= SOURCE EXCERPT =
——————————

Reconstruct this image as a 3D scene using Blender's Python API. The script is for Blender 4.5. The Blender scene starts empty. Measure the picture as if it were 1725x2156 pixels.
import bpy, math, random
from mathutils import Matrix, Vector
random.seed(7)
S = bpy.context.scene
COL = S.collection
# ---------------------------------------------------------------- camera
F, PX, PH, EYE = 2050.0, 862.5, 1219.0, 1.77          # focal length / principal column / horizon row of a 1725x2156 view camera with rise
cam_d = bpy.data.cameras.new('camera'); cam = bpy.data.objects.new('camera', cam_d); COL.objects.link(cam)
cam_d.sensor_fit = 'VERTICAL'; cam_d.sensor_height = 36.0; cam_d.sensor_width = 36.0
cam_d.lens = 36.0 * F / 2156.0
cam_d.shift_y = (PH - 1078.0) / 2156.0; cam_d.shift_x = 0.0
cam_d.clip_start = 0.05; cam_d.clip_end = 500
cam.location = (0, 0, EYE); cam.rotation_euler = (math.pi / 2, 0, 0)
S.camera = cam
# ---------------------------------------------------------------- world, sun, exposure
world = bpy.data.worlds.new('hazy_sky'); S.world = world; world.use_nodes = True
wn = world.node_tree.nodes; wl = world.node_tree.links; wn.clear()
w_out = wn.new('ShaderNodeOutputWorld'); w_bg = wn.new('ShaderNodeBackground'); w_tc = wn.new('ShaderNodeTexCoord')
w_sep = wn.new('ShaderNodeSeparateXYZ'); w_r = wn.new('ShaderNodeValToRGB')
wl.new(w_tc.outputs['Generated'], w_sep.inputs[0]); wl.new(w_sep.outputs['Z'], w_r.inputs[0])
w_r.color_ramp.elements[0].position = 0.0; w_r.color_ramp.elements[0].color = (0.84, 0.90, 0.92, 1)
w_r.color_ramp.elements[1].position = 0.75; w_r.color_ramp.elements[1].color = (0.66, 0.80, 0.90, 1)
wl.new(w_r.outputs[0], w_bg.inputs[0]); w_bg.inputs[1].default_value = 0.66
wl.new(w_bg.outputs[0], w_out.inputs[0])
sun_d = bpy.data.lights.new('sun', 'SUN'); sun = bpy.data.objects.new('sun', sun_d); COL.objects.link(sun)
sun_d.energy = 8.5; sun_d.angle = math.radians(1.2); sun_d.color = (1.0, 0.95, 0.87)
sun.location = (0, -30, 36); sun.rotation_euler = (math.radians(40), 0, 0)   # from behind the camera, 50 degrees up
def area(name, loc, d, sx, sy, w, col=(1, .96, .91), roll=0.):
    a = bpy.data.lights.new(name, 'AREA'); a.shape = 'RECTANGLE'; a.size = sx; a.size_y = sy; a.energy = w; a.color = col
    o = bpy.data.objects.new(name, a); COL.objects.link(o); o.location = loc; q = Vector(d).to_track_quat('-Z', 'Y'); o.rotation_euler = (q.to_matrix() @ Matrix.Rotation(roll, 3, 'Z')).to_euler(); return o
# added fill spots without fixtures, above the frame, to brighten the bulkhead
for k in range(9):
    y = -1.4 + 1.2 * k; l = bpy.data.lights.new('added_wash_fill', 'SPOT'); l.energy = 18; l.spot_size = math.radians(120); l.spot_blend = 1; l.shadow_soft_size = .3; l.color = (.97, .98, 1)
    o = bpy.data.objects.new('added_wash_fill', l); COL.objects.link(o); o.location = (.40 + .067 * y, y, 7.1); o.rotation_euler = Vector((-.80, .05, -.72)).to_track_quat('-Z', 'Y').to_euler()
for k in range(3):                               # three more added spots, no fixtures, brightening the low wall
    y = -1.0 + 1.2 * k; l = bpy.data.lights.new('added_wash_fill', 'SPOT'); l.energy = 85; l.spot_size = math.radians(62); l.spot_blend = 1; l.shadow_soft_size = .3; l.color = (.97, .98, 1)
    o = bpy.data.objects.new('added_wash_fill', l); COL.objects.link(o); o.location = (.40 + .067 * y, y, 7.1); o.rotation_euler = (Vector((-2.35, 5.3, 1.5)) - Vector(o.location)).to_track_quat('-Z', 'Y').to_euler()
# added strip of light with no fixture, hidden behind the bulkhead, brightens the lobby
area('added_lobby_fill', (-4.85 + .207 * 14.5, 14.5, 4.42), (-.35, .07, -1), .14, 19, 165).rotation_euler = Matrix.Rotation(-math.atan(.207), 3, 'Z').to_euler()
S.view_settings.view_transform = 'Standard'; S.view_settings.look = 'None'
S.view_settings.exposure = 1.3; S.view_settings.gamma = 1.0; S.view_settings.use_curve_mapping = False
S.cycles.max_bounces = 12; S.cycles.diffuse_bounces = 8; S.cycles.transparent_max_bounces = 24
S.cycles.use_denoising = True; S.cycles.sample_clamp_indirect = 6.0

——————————

= SHORT PROBLEM =
Extract all of the material exactly as it is written.

= RESULT OF THIS TASK =
Reconstruct this image as a 3D scene using Blender's Python API. The script is for Blender 4.5. The Blender scene starts empty. Measure the picture as if it were 1725x2156 pixels.
import bpy, math, random
from mathutils import Matrix, Vector
random.seed(7)
S = bpy.context.scene
COL = S.collection
# ---------------------------------------------------------------- camera
F, PX, PH, EYE = 2050.0, 862.5, 1219.0, 1.77          # focal length / principal column / horizon row of a 1725x2156 view camera with rise
cam_d = bpy.data.cameras.new('camera'); cam = bpy.data.objects.new('camera', cam_d); COL.objects.link(cam)
cam_d.sensor_fit = 'VERTICAL'; cam_d.sensor_height = 36.0; cam_d.sensor_width = 36.0
cam_d.lens = 36.0 * F / 2156.0
cam_d.shift_y = (PH - 1078.0) / 2156.0; cam_d.shift_x = 0.0
cam_d.clip_start = 0.05; cam_d.clip_end = 500
cam.location = (0, 0, EYE); cam.rotation_euler = (math.pi / 2, 0, 0)
S.camera = cam
# ---------------------------------------------------------------- world, sun, exposure
world = bpy.data.worlds.new('hazy_sky'); S.world = world; world.use_nodes = True
wn = world.node_tree.nodes; wl = world.node_tree.links; wn.clear()
w_out = wn.new('ShaderNodeOutputWorld'); w_bg = wn.new('ShaderNodeBackground'); w_tc = wn.new('ShaderNodeTexCoord')
w_sep = wn.new('ShaderNodeSeparateXYZ'); w_r = wn.new('ShaderNodeValToRGB')
wl.new(w_tc.outputs['Generated'], w_sep.inputs[0]); wl.new(w_sep.outputs['Z'], w_r.inputs[0])
w_r.color_ramp.elements[0].position = 0.0; w_r.color_ramp.elements[0].color = (0.84, 0.90, 0.92, 1)
w_r.color_ramp.elements[1].position = 0.75; w_r.color_ramp.elements[1].color = (0.66, 0.80, 0.90, 1)
wl.new(w_r.outputs[0], w_bg.inputs[0]); w_bg.inputs[1].default_value = 0.66
wl.new(w_bg.outputs[0], w_out.inputs[0])
sun_d = bpy.data.lights.new('sun', 'SUN'); sun = bpy.data.objects.new('sun', sun_d); COL.objects.link(sun)
sun_d.energy = 8.5; sun_d.angle = math.radians(1.2); sun_d.color = (1.0, 0.95, 0.87)
sun.location = (0, -30, 36); sun.rotation_euler = (math.radians(40), 0, 0)   # from behind the camera, 50 degrees up
def area(name, loc, d, sx, sy, w, col=(1, .96, .91), roll=0.):
    a = bpy.data.lights.new(name, 'AREA'); a.shape = 'RECTANGLE'; a.size = sx; a.size_y = sy; a.energy = w; a.color = col
    o = bpy.data.objects.new(name, a); COL.objects.link(o); o.location = loc; q = Vector(d).to_track_quat('-Z', 'Y'); o.rotation_euler = (q.to_matrix() @ Matrix.Rotation(roll, 3, 'Z')).to_euler(); return o
# added fill spots without fixtures, above the frame, to brighten the bulkhead
for k in range(9):
    y = -1.4 + 1.2 * k; l = bpy.data.lights.new('added_wash_fill', 'SPOT'); l.energy = 18; l.spot_size = math.radians(120); l.spot_blend = 1; l.shadow_soft_size = .3; l.color = (.97, .98, 1)
    o = bpy.data.objects.new('added_wash_fill', l); COL.objects.link(o); o.location = (.40 + .067 * y, y, 7.1); o.rotation_euler = Vector((-.80, .05, -.72)).to_track_quat('-Z', 'Y').to_euler()
for k in range(3):                               # three more added spots, no fixtures, brightening the low wall
    y = -1.0 + 1.2 * k; l = bpy.data.lights.new('added_wash_fill', 'SPOT'); l.energy = 85; l.spot_size = math.radians(62); l.spot_blend = 1; l.shadow_soft_size = .3; l.color = (.97, .98, 1)
    o = bpy.data.objects.new('added_wash_fill', l); COL.objects.link(o); o.location = (.40 + .067 * y, y, 7.1); o.rotation_euler = (Vector((-2.35, 5.3, 1.5)) - Vector(o.location)).to_track_quat('-Z', 'Y').to_euler()
# added strip of light with no fixture, hidden behind the bulkhead, brightens the lobby
area('added_lobby_fill', (-4.85 + .207 * 14.5, 14.5, 4.42), (-.35, .07, -1), .14, 19, 165).rotation_euler = Matrix.Rotation(-math.atan(.207), 3, 'Z').to_euler()
S.view_settings.view_transform = 'Standard'; S.view_settings.look = 'None'
S.view_settings.exposure = 1.3; S.view_settings.gamma = 1.0; S.view_settings.use_curve_mapping = False
S.cycles.max_bounces = 12; S.cycles.diffuse_bounces = 8; S.cycles.transparent_max_bounces = 24
S.cycles.use_denoising = True; S.cycles.sample_clamp_indirect = 6.0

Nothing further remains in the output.